** Start DATA SEGMENT **

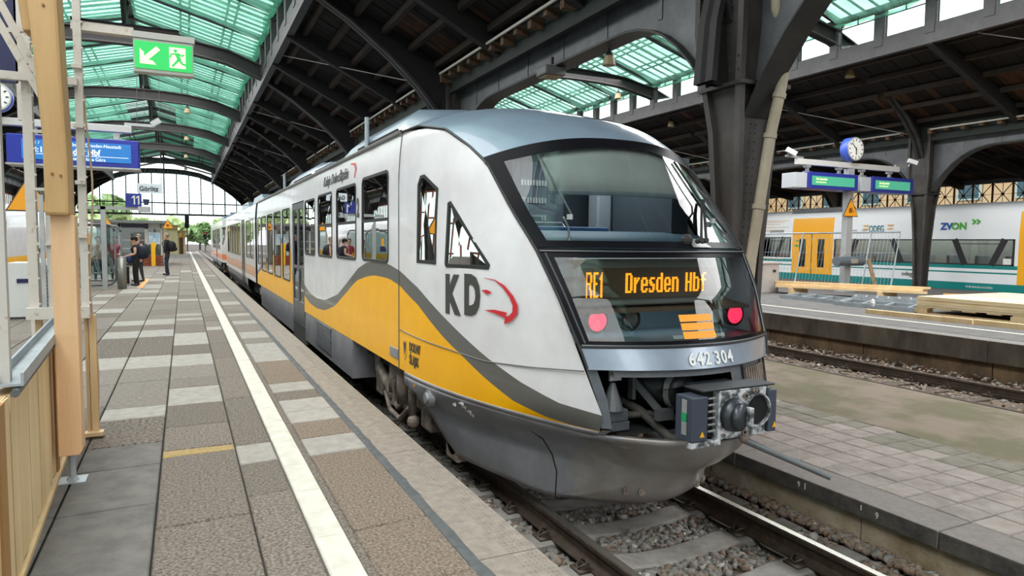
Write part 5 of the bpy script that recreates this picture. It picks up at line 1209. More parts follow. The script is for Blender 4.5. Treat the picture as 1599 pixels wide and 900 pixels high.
for k, (x, y) in enumerate(((18.8, 16.6), (20.0, 14.2))): o = thing('timber_block', ['square timber block under the far end of the batten bundle', 'square timber block under the near end of the batten bundle'][k], 'block', (x, y, ZF)); MB().box(x-.4, x+.4, y-.06, y+.06, ZF, zz).build('block_body', M_wood, o)
board('long_beam', ['long pale beam lying along the white line, left one', 'long pale beam lying along the white line, right one'], [(15.2, 11.3, ZF), (15.3, 9.5, ZF)], [(15.25, 8.8, ZF), (15.4, 5.6, ZF)], .13, .11, 2, 'beams along the white line', M_wood)
pa = thing('pallet', 'wooden pallet under the stack of pale boards', 'pallet', (18, 9, ZF)); X0, X1, Y0, Y1 = 16.5, 20.2, 6.2, 10.9
for x in (16.5, 18.2, 19.9):
    MB().box(x, x+.25, Y0, Y1, ZF, ZF+.03).build('runner', M_wood, pa)
    for y in (Y0, (Y0+Y1)/2-.1, Y1-.25): MB().box(x, x+.25, y, y+.3, ZF+.03, ZF+.13).build('block', M_wood, pa)
for k in range(9): MB().box(X0, X1, Y0+k*.55, Y0+k*.55+.3, ZF+.13, ZF+.16).build('deck_board', M_wood, pa)
for k in range(6): o = thing('board_panel', 'pale wooden panel, number %s from the bottom of the stack on the pallet' % ('one', 'two', 'three', 'four', 'five', 'six')[k] if k not in (0, 5) else ('pale wooden panel at the bottom of the stack on the pallet', 'pale wooden panel on top of the stack on the pallet')[k > 0], 'panel', (18, 9, ZF+.16+.035*k), 'panels stacked on the pallet'); MB().box(X0+random.uniform(-.01, .01), X1, Y0, Y1+random.uniform(-.01, .01), ZF+.162+.045*k, ZF+.204+.045*k).build('panel_body', M_woodlight, o)
board('roof_board', ['reddish board lying behind the pallet', 'pale board lying behind the scaffold parts'], [(20.6, 12.9, ZF), (22.2, 13.8, ZF)], [(21.7, 10.2, ZF), (23.6, 11.5, ZF)], .3, .14, 2, 'boards behind the pallet', mat('reddish_timber', 'd2a06a', .6))
def ladderframe(lab, p, q, wv, n):
    o = thing('scaffold_frame', lab, 'scaffold part', p, 'galvanised scaffold parts'); p, q, wv = Vector(p), Vector(q), Vector(wv)
    for d in (0, 1): MB().bar(p+wv*d+Vector((0, 0, .06)), q+wv*d+Vector((0, 0, .06)), .06, .12).build('side_rail', M_steel, o)
    for k in range(n+1): c = p.lerp(q, (k+.3)/(n+.6)); MB().bar(c+Vector((0, 0, .1)), c+wv+Vector((0, 0, .1)), .05, .05).build('rung', M_steel, o)
ladderframe('galvanised frame lying nearest the pallet', (16.4, 13.2, ZF), (16.55, 10.95, ZF), (1.1, .5, 0), 3)
ladderframe('galvanised frame lying under the batten bundle', (16.9, 15.6, ZF), (16.7, 13.1, ZF), (1.2, .5, 0), 3)
ladderframe('galvanised frame with many rungs behind the first one', (18.4, 14.2, ZF), (19.6, 11.6, ZF), (.7, .5, 0), 9)
rs_ = thing('paper_scrap', 'crumpled pale scrap on the scaffold frame', 'paper', (16.3, 11.9, ZF+.1)); MB().ball((16.35, 12.0, ZF+.16), .09, 7, sc=(.6, .7, 1.3)).build('scrap_body', M_white, rs_)
# pipe on the big column
pp = thing('downpipe', 'beige cast iron downpipe bending down along the big dark column', 'pipe', (6.6, 6.5, 0))
pts = [(6.62, 6.35, 5.6), (6.63, 6.35, 4.75), (6.64, 6.35, 4.52), (6.70, 6.35, 4.40), (6.82, 6.36, 4.27), (6.88, 6.38, 4.12), (6.88, 6.40, 3.95), (6.83, 6.44, 3.5), (6.76, 6.5, 3.0), (6.66, 6.55, 2.1), (6.58, 6.58, 1.4), (6.5, 6.6, .4), (6.46, 6.62, -.42)]
MB().tube(pts, .07, 14).build('pipe_body', mat('beige_pipe', 'a69c88', .55, 0, '8d8270', 3, .1, 30, (1, 1, .5)), pp, True)
for i in (1, 6, 7, 8, 9): p = Vector(pts[i]); d = (Vector(pts[i+1])-p).normalized(); MB().cyl(p-d*.03, p+d*.03, .085, .085, 14).build('pipe_collar', MATS['beige_pipe'], pp)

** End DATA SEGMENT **

** GOAL **
Reproduce the whole listing word for word, setting aside any pictures.

** THE SOLUTION **
Write part 5 of the bpy script that recreates this picture. It picks up at line 1209. More parts follow. The script is for Blender 4.5. Treat the picture as 1599 pixels wide and 900 pixels high.
for k, (x, y) in enumerate(((18.8, 16.6), (20.0, 14.2))): o = thing('timber_block', ['square timber block under the far end of the batten bundle', 'square timber block under the near end of the batten bundle'][k], 'block', (x, y, ZF)); MB().box(x-.4, x+.4, y-.06, y+.06, ZF, zz).build('block_body', M_wood, o)
board('long_beam', ['long pale beam lying along the white line, left one', 'long pale beam lying along the white line, right one'], [(15.2, 11.3, ZF), (15.3, 9.5, ZF)], [(15.25, 8.8, ZF), (15.4, 5.6, ZF)], .13, .11, 2, 'beams along the white line', M_wood)
pa = thing('pallet', 'wooden pallet under the stack of pale boards', 'pallet', (18, 9, ZF)); X0, X1, Y0, Y1 = 16.5, 20.2, 6.2, 10.9
for x in (16.5, 18.2, 19.9):
    MB().box(x, x+.25, Y0, Y1, ZF, ZF+.03).build('runner', M_wood, pa)
    for y in (Y0, (Y0+Y1)/2-.1, Y1-.25): MB().box(x, x+.25, y, y+.3, ZF+.03, ZF+.13).build('block', M_wood, pa)
for k in range(9): MB().box(X0, X1, Y0+k*.55, Y0+k*.55+.3, ZF+.13, ZF+.16).build('deck_board', M_wood, pa)
for k in range(6): o = thing('board_panel', 'pale wooden panel, number %s from the bottom of the stack on the pallet' % ('one', 'two', 'three', 'four', 'five', 'six')[k] if k not in (0, 5) else ('pale wooden panel at the bottom of the stack on the pallet', 'pale wooden panel on top of the stack on the pallet')[k > 0], 'panel', (18, 9, ZF+.16+.035*k), 'panels stacked on the pallet'); MB().box(X0+random.uniform(-.01, .01), X1, Y0, Y1+random.uniform(-.01, .01), ZF+.162+.045*k, ZF+.204+.045*k).build('panel_body', M_woodlight, o)
board('roof_board', ['reddish board lying behind the pallet', 'pale board lying behind the scaffold parts'], [(20.6, 12.9, ZF), (22.2, 13.8, ZF)], [(21.7, 10.2, ZF), (23.6, 11.5, ZF)], .3, .14, 2, 'boards behind the pallet', mat('reddish_timber', 'd2a06a', .6))
def ladderframe(lab, p, q, wv, n):
    o = thing('scaffold_frame', lab, 'scaffold part', p, 'galvanised scaffold parts'); p, q, wv = Vector(p), Vector(q), Vector(wv)
    for d in (0, 1): MB().bar(p+wv*d+Vector((0, 0, .06)), q+wv*d+Vector((0, 0, .06)), .06, .12).build('side_rail', M_steel, o)
    for k in range(n+1): c = p.lerp(q, (k+.3)/(n+.6)); MB().bar(c+Vector((0, 0, .1)), c+wv+Vector((0, 0, .1)), .05, .05).build('rung', M_steel, o)
ladderframe('galvanised frame lying nearest the pallet', (16.4, 13.2, ZF), (16.55, 10.95, ZF), (1.1, .5, 0), 3)
ladderframe('galvanised frame lying under the batten bundle', (16.9, 15.6, ZF), (16.7, 13.1, ZF), (1.2, .5, 0), 3)
ladderframe('galvanised frame with many rungs behind the first one', (18.4, 14.2, ZF), (19.6, 11.6, ZF), (.7, .5, 0), 9)
rs_ = thing('paper_scrap', 'crumpled pale scrap on the scaffold frame', 'paper', (16.3, 11.9, ZF+.1)); MB().ball((16.35, 12.0, ZF+.16), .09, 7, sc=(.6, .7, 1.3)).build('scrap_body', M_white, rs_)
# pipe on the big column
pp = thing('downpipe', 'beige cast iron downpipe bending down along the big dark column', 'pipe', (6.6, 6.5, 0))
pts = [(6.62, 6.35, 5.6), (6.63, 6.35, 4.75), (6.64, 6.35, 4.52), (6.70, 6.35, 4.40), (6.82, 6.36, 4.27), (6.88, 6.38, 4.12), (6.88, 6.40, 3.95), (6.83, 6.44, 3.5), (6.76, 6.5, 3.0), (6.66, 6.55, 2.1), (6.58, 6.58, 1.4), (6.5, 6.6, .4), (6.46, 6.62, -.42)]
MB().tube(pts, .07, 14).build('pipe_body', mat('beige_pipe', 'a69c88', .55, 0, '8d8270', 3, .1, 30, (1, 1, .5)), pp, True)
for i in (1, 6, 7, 8, 9): p = Vector(pts[i]); d = (Vector(pts[i+1])-p).normalized(); MB().cyl(p-d*.03, p+d*.03, .085, .085, 14).build('pipe_collar', MATS['beige_pipe'], pp)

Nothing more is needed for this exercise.